Given records:
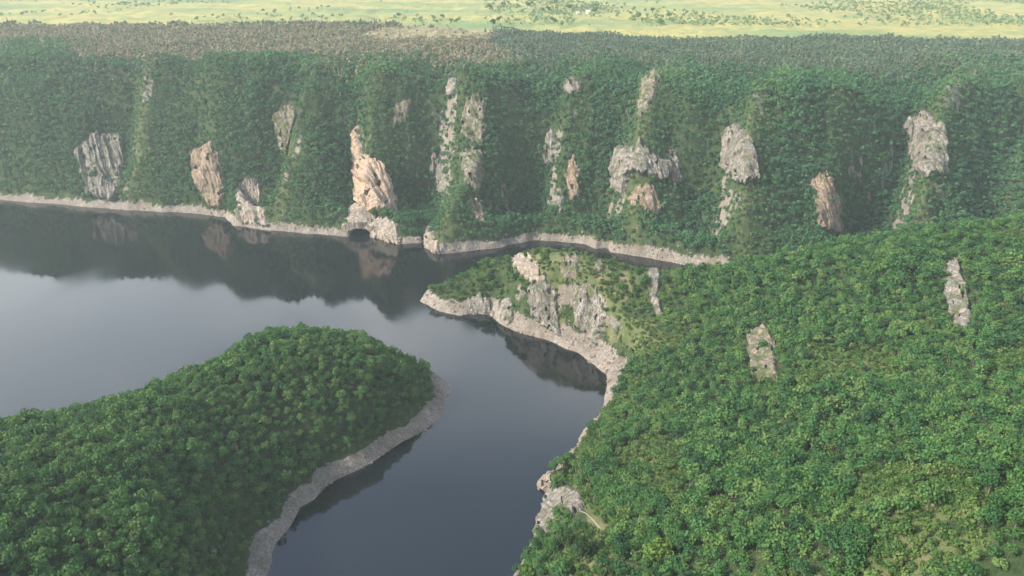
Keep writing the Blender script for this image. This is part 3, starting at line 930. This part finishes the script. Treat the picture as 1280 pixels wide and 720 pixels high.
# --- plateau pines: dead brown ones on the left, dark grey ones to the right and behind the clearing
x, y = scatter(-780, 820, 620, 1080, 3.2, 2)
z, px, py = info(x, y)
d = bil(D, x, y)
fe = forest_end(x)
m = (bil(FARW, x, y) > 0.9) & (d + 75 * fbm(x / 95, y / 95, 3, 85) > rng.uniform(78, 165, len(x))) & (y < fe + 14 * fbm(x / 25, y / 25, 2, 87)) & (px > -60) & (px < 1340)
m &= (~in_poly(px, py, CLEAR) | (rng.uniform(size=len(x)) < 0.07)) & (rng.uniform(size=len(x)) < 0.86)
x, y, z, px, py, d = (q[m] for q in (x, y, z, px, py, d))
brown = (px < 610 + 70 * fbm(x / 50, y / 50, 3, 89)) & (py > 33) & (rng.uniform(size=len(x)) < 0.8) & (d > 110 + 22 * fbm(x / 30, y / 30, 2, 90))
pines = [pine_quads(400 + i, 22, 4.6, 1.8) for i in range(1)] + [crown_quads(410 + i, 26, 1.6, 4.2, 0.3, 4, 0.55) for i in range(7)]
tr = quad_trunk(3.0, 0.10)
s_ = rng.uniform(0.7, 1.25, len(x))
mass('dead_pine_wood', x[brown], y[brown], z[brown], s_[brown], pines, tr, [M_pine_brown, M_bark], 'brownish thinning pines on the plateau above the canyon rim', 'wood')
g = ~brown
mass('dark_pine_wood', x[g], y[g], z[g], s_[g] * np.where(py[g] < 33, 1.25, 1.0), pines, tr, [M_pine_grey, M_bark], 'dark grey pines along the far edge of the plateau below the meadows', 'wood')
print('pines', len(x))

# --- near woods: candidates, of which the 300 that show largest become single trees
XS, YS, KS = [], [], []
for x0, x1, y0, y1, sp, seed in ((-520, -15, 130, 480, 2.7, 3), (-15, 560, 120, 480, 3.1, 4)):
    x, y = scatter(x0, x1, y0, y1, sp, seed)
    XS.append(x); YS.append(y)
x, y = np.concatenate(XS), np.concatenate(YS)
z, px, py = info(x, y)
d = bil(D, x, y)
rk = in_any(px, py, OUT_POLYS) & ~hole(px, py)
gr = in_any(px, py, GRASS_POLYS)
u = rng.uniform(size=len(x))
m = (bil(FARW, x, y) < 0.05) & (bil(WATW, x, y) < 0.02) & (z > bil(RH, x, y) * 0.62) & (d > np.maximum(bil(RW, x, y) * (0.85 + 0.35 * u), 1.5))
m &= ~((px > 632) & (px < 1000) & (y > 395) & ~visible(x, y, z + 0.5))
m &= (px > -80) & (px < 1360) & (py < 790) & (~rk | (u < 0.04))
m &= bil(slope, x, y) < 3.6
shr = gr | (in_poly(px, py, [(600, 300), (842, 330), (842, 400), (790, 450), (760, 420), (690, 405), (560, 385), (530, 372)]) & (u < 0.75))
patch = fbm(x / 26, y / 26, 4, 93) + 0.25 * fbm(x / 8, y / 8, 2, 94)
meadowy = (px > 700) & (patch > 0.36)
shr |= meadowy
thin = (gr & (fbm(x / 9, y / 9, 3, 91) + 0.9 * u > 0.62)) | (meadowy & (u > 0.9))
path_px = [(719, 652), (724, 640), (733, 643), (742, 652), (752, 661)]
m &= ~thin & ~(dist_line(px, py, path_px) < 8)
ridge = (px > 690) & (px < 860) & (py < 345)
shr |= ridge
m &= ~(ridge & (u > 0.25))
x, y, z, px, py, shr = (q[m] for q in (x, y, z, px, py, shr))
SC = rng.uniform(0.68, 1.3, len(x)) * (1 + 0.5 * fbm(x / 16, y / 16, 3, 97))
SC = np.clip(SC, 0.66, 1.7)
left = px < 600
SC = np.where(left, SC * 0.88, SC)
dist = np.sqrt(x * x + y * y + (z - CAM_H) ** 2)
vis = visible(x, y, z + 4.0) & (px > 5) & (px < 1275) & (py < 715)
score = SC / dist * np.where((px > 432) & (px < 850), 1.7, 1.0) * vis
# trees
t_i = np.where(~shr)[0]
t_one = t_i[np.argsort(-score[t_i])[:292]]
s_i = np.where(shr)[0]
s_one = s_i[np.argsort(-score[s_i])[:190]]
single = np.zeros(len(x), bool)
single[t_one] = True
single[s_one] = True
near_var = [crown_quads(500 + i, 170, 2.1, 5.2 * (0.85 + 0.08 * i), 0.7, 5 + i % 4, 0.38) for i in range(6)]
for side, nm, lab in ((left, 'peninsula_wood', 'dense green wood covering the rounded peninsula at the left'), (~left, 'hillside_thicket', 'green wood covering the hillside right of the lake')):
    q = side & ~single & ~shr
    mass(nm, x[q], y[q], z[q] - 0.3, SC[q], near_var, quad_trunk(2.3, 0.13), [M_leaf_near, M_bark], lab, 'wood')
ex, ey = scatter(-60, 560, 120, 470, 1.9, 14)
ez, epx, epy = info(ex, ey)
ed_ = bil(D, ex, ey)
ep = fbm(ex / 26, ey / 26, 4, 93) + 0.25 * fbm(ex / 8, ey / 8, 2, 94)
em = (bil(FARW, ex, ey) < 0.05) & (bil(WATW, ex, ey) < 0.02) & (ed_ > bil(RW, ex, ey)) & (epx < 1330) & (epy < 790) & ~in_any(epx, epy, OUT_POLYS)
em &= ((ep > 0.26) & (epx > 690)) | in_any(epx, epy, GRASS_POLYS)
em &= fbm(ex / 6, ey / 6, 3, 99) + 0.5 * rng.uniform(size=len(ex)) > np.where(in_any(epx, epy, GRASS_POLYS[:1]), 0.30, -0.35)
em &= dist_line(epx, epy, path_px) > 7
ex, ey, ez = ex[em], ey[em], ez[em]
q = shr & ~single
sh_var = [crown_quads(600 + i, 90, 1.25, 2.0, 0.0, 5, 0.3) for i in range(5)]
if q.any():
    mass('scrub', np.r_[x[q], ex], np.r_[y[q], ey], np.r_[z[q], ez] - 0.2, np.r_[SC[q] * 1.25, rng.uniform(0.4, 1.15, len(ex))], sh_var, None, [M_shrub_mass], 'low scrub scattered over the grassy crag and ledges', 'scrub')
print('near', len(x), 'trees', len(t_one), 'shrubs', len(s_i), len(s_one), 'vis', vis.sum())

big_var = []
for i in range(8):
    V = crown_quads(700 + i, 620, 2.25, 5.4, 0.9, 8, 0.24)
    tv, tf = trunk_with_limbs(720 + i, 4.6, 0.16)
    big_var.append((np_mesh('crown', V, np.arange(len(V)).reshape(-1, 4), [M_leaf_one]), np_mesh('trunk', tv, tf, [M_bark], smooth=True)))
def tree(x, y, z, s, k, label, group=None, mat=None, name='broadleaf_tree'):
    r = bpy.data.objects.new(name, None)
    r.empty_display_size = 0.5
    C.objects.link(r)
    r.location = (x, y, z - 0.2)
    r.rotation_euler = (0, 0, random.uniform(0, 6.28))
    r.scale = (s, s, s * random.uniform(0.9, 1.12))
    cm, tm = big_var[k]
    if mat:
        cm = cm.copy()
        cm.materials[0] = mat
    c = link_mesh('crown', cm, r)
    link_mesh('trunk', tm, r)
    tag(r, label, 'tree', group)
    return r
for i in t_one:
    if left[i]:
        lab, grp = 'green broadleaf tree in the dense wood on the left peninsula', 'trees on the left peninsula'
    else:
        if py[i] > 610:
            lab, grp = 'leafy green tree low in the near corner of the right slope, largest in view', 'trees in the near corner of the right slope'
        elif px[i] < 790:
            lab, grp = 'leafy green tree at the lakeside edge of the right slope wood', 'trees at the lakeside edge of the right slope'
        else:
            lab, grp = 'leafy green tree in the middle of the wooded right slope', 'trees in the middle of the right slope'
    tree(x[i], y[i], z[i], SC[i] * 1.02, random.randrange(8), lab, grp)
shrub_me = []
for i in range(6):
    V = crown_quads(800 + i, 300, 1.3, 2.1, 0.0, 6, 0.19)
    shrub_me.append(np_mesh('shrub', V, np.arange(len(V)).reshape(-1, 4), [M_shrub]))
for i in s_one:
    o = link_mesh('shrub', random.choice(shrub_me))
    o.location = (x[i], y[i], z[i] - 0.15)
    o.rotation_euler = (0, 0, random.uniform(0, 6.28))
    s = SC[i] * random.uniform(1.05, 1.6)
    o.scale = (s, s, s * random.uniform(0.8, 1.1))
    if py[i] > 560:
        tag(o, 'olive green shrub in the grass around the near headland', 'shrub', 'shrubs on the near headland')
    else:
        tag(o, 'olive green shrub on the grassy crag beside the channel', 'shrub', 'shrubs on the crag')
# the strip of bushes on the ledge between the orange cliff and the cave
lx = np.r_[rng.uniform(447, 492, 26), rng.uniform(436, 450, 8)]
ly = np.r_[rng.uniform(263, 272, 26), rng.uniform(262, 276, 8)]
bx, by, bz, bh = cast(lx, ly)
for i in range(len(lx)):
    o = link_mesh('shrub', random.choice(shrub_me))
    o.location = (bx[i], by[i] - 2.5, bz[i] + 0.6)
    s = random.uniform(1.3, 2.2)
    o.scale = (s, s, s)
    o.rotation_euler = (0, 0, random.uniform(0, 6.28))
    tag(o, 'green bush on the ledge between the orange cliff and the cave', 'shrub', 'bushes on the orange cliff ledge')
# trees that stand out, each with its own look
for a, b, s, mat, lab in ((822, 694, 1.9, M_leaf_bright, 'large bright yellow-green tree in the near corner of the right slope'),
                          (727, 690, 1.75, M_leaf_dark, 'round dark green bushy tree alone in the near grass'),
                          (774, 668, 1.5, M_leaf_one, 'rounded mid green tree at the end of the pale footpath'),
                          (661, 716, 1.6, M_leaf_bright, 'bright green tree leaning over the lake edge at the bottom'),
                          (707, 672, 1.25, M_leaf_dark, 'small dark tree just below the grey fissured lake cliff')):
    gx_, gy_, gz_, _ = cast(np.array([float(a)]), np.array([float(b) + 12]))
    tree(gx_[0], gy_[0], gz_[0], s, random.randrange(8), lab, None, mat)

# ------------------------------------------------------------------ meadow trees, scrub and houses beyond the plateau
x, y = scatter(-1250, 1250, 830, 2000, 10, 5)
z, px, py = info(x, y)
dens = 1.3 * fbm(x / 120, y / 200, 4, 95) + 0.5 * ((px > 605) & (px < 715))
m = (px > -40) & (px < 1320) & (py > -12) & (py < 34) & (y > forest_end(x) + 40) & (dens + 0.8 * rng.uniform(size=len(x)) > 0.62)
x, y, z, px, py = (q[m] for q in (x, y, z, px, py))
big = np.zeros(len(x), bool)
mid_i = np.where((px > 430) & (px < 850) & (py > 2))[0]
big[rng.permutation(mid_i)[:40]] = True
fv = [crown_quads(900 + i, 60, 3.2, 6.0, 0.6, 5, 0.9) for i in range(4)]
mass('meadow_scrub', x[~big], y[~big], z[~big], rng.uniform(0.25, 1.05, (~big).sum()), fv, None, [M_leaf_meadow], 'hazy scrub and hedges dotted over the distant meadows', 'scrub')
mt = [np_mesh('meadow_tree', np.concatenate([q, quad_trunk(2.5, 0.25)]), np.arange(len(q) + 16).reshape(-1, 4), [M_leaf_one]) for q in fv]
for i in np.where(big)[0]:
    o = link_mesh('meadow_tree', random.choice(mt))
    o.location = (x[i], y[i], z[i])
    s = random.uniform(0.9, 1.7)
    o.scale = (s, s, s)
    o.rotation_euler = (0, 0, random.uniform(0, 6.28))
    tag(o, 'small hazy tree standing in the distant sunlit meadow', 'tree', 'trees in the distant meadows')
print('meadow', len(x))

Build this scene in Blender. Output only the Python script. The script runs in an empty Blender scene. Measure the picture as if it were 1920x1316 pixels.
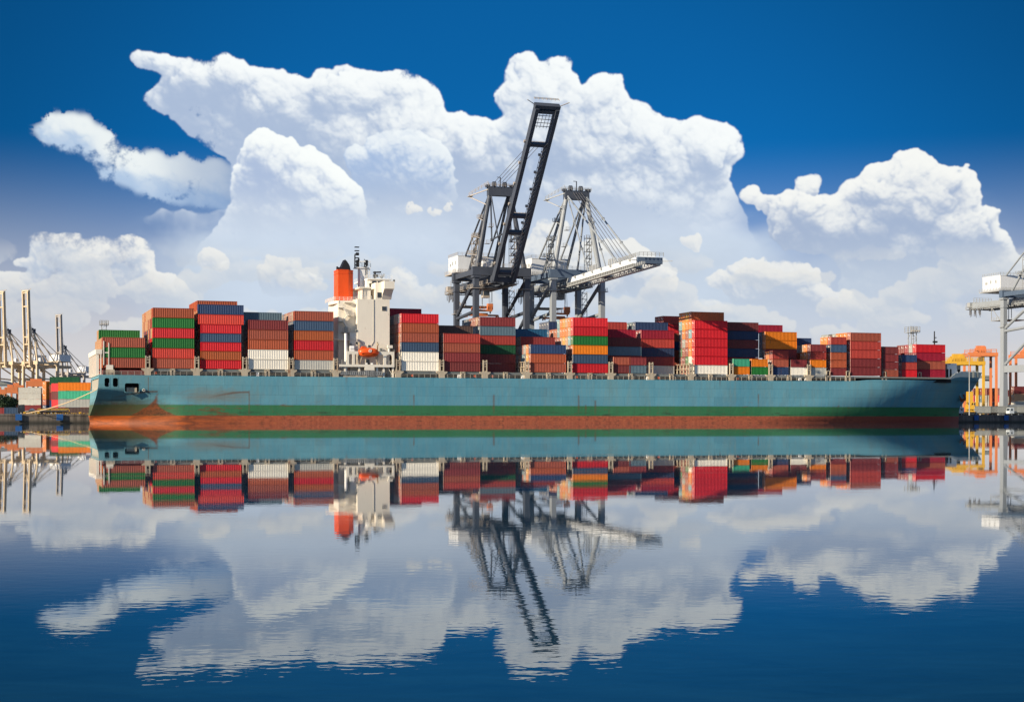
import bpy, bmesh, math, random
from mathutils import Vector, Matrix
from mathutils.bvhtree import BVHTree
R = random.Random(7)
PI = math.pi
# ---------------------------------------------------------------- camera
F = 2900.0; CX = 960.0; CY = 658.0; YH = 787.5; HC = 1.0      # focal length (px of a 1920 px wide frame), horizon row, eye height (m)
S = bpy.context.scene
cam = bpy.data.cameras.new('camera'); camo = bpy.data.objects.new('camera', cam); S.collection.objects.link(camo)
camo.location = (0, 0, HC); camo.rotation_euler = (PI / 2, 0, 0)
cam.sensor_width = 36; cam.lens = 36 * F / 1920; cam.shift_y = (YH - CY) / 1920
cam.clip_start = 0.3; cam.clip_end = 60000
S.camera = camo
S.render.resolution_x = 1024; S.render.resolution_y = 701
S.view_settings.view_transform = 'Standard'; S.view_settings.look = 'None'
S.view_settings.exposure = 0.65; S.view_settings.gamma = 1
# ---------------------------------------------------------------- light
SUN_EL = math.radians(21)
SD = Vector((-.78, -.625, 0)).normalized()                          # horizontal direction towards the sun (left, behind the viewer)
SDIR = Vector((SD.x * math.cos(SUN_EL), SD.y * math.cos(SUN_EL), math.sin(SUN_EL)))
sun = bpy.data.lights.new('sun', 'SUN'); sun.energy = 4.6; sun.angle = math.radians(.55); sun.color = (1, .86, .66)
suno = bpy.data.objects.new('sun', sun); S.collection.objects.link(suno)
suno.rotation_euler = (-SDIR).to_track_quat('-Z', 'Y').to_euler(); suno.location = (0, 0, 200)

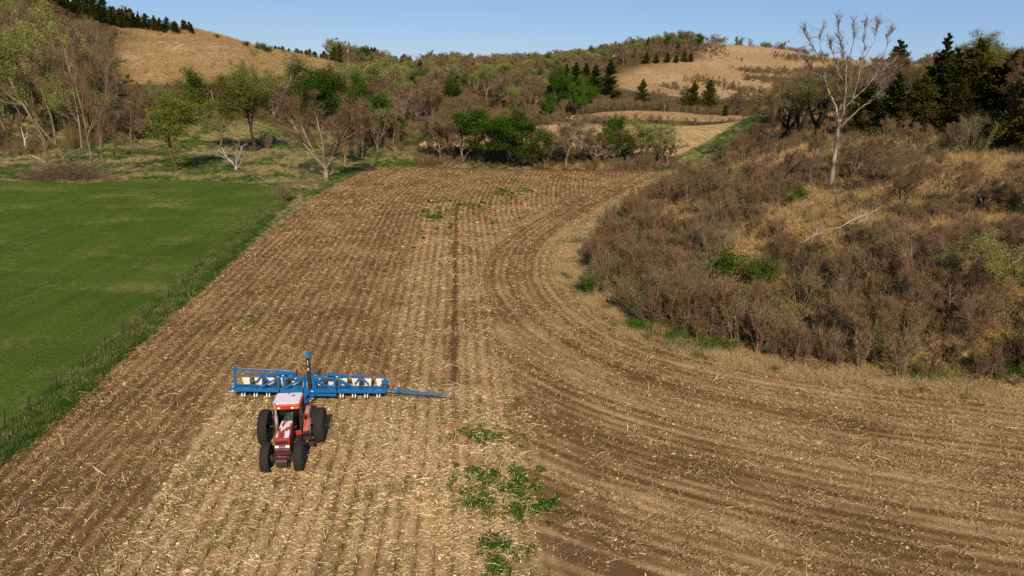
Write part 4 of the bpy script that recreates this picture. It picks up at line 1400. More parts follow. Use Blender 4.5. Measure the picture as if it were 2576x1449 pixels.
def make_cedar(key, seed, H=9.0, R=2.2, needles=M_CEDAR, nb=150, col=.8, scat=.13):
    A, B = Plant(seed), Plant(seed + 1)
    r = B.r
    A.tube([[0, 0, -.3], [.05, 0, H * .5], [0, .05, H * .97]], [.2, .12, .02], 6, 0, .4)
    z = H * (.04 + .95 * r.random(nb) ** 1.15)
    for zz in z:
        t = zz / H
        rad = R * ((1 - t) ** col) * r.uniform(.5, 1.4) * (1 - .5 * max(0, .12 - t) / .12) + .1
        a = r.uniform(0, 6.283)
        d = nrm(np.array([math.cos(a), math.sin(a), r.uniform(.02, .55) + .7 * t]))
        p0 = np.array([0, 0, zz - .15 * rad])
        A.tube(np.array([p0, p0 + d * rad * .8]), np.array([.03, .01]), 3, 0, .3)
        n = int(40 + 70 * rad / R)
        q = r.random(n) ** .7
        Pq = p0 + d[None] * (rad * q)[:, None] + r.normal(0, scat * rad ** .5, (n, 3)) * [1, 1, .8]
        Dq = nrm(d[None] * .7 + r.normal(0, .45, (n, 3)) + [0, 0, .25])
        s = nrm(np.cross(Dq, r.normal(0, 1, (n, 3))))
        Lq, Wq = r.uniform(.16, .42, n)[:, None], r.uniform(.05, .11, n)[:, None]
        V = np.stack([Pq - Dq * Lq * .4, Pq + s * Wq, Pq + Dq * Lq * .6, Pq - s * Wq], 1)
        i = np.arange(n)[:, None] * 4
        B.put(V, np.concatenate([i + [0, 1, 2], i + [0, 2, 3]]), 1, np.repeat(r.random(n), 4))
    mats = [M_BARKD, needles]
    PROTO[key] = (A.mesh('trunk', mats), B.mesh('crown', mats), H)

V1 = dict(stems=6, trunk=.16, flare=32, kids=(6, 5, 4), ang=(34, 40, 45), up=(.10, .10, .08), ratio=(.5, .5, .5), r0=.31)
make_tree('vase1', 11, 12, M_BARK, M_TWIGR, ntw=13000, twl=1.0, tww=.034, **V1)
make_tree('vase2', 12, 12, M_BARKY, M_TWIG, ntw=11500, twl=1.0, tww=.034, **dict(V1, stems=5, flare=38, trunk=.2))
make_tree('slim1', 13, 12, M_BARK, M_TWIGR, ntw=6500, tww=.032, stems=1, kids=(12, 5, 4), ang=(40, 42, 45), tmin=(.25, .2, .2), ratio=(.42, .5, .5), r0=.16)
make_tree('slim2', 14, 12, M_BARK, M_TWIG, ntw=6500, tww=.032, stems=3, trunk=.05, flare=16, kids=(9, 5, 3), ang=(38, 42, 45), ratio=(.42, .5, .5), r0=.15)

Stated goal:
List every line above that holds the word "part".

Completed exercise:
Keep writing the Blender script for this image. This is part 3, starting at line 930. This part finishes the script. Treat the picture as 1280 pixels wide and 720 pixels high.
Write part 4 of the bpy script that recreates this picture. It picks up at line 1400. More parts follow. Use Blender 4.5. Measure the picture as if it were 2576x1449 pixels.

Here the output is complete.